Mitten in Geretsried:Tiefgekühlt gegen die Erderwärmung

Das Unternehmen Franco Fresco bietet mit Gustavo Gusto "die erste klimaneutrale Tiefkühlpizza Deutschlands" an. Das klingt fast so toll, wie wenn der Münchner Flughafen mit einem klimaneutralen Gebäude wirbt

Kolumne Von Nora Schumann

Weniger Flugverkehr, weniger Autofahren, mehr tierfreie Kost: Es gibt viele Möglichkeiten, den eigenen CO₂-Fußabdruck zu reduzieren. Aus Geretsried kommt nun eine gute Nachricht für alle Menschen, die spät arbeiten, verkatert sind oder schlicht zu bequem, um selbst zu kochen - und die trotzdem "den Klimaschutz irgendwie schon wichtig finden". Das Unternehmen Franco Fresco bietet mit Gustavo Gusto "die erste klimaneutrale Tiefkühlpizza Deutschlands" an, zertifiziert von der Unternehmensberatung Fokus-Zukunft. Eine Tiefkühlpizza, die keine Emissionen verursacht, das klingt fast so toll, wie wenn der Münchner Flughafen mit einem klimaneutralen Gebäude wirbt.

Klimaneutral, das bedeutet in diesem Fall, den eigenen CO₂- Fußabdruck zu berechnen, die verursachten Emissionen umrechnen zu lassen und dann "auszugleichen", indem Geld an Projekte, wie beispielsweise gegen die Abholzung des brasilianischen Regenwalds, gespendet wird. Wen kümmert es da eigentlich noch, dass Millionen von deutschen Rindern und Schweinen Unmengen an Emissionen erzeugen oder dass der Italiener mit seinem Restaurant an der Ecke mit drei Euro pro Pizza nicht mithalten kann? Immerhin wird ein Teil des Urwalds nicht mehr abgeholzt und das Orang-Utan- Baby ist dank der Spende in der Auffangstation versorgt.

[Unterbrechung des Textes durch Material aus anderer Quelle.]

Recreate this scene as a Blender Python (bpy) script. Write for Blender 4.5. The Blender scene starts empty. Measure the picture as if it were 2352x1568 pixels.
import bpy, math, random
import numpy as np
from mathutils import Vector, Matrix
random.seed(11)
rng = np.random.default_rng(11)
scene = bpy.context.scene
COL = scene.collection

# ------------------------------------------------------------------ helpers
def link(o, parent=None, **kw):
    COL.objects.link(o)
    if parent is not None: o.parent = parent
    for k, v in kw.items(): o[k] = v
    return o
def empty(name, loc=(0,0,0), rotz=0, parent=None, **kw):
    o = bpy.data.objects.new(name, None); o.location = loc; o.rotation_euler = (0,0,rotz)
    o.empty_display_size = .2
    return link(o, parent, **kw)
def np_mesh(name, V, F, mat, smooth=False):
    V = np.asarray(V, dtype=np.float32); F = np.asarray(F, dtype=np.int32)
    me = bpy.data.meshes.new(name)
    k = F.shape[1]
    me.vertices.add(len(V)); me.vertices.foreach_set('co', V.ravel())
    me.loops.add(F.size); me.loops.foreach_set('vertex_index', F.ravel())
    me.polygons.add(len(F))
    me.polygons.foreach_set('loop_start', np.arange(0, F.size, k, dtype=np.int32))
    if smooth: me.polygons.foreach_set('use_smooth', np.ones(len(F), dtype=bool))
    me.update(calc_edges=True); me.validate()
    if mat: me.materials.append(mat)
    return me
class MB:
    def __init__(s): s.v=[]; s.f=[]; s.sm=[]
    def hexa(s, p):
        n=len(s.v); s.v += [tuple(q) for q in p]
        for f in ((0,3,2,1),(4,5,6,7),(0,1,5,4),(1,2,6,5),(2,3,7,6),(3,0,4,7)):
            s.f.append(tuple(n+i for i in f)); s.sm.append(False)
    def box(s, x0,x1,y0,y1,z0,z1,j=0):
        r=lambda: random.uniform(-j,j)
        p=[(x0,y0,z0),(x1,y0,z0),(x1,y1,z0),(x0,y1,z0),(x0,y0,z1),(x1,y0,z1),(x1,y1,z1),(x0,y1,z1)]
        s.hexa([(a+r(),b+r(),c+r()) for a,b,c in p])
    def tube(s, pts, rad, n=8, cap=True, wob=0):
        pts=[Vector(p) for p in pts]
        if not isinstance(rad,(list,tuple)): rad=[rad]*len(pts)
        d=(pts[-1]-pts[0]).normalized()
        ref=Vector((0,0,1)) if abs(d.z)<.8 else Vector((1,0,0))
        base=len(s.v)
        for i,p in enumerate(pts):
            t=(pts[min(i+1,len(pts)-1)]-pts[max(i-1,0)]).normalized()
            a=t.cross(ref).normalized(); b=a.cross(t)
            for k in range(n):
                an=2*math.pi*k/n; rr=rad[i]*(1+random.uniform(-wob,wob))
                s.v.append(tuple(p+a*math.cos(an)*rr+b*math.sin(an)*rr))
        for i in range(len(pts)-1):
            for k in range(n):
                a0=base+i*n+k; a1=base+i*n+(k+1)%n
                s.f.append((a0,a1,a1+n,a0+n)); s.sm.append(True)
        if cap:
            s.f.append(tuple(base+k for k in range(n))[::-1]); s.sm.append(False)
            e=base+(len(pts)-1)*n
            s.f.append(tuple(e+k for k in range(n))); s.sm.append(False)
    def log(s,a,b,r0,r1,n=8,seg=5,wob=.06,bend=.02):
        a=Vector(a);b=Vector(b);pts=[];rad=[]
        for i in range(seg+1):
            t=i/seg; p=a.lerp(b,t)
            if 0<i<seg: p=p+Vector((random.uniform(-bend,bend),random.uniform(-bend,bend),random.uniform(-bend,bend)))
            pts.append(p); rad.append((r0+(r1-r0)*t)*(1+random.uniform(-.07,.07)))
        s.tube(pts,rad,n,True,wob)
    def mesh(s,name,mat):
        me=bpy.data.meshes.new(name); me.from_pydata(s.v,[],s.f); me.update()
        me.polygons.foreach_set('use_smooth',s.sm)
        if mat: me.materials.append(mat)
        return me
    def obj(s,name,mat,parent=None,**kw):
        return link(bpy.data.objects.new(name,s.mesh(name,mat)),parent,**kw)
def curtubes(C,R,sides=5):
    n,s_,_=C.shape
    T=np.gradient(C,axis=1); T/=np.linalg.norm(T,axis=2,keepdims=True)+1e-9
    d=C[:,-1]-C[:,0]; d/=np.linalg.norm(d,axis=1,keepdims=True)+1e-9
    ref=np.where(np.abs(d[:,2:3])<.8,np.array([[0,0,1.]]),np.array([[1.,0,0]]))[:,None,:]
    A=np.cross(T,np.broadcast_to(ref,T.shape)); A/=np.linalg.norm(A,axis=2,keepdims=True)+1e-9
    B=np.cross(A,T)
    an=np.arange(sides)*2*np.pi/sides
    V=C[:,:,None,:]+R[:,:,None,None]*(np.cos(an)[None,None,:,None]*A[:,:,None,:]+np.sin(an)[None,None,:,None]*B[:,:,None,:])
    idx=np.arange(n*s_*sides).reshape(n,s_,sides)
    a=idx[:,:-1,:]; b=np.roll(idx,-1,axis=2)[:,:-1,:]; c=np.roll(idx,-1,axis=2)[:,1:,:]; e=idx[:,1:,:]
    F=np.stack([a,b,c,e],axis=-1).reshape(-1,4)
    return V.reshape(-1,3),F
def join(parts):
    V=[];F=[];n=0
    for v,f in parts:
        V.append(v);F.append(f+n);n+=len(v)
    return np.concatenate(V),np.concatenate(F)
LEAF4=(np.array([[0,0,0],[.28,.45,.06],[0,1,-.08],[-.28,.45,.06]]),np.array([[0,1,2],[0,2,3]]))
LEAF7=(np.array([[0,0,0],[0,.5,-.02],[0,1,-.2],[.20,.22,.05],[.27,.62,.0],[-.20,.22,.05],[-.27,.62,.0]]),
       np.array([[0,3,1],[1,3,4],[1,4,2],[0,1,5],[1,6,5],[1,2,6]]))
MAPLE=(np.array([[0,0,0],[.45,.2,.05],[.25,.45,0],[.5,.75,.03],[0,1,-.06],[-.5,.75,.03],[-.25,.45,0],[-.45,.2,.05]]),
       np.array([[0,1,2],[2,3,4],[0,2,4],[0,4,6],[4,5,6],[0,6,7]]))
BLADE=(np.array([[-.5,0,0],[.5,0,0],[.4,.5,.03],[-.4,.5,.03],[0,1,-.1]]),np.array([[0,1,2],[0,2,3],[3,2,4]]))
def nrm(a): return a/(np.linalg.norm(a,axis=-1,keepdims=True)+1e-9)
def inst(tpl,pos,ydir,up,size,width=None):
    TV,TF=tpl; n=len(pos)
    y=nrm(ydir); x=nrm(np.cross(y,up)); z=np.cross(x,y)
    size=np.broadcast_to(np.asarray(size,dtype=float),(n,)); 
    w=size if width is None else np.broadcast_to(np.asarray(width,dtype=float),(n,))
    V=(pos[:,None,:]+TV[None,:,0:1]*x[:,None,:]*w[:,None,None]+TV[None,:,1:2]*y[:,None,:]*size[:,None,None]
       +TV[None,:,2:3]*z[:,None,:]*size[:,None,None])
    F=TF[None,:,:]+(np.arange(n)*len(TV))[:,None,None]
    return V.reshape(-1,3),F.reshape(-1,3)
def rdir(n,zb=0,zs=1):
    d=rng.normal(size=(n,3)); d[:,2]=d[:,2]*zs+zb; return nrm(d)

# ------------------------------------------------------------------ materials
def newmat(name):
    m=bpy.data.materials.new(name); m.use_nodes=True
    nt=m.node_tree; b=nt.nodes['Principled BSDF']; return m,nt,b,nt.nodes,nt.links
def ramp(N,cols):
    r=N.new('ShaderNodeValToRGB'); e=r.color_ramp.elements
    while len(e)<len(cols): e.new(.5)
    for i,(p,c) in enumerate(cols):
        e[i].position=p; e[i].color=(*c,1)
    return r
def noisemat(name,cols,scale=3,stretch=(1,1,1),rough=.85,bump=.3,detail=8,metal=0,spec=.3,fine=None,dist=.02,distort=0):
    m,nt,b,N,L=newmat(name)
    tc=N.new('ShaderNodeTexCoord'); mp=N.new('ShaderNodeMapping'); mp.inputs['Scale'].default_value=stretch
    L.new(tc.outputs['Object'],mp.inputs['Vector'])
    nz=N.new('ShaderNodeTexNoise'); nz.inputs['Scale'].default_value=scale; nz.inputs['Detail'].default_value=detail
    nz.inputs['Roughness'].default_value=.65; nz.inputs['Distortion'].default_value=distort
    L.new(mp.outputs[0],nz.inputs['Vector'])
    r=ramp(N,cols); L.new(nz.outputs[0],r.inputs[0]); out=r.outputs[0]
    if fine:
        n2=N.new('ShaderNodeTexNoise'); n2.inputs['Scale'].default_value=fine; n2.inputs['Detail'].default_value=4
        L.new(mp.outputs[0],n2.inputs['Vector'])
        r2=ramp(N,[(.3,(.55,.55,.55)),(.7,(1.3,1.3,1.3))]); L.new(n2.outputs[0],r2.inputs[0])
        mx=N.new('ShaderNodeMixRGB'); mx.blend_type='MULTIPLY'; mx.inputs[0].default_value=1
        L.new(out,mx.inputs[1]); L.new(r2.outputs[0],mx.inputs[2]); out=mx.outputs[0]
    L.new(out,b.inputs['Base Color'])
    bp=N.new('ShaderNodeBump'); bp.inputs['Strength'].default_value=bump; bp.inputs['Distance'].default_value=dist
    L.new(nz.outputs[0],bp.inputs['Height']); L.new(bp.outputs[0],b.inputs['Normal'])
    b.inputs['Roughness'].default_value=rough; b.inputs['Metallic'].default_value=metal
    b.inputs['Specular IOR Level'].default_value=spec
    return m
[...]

Wirklich praktisch, so ein Klimazertifikat. Man kann bei der Discounter-Salami 40 Cent sparen und das Geld für den Bau von Windkraftanlagen spenden - aber bitte nicht in der eigenen Nachbarschaft, versteht sich. Diese Windräder sind dann doch arg hässlich und verschandeln das Panorama.

Eine Frage bliebe aber doch noch zu stellen: Muss man mit der Zubereitung der Tiefkühlpizza warten, bis wieder sommerliche Backofentemperaturen herrschen, oder wie genau zerläuft der Mozzarella dann klimaneutral "so gleichmäßig, wie kein anderer Käse"? Vielleicht kann da der Italiener an der Ecke weiterhelfen. Gerüchten zufolge sollen auf seiner Restaurant-Terrasse klimaneutrale Bäume stehen.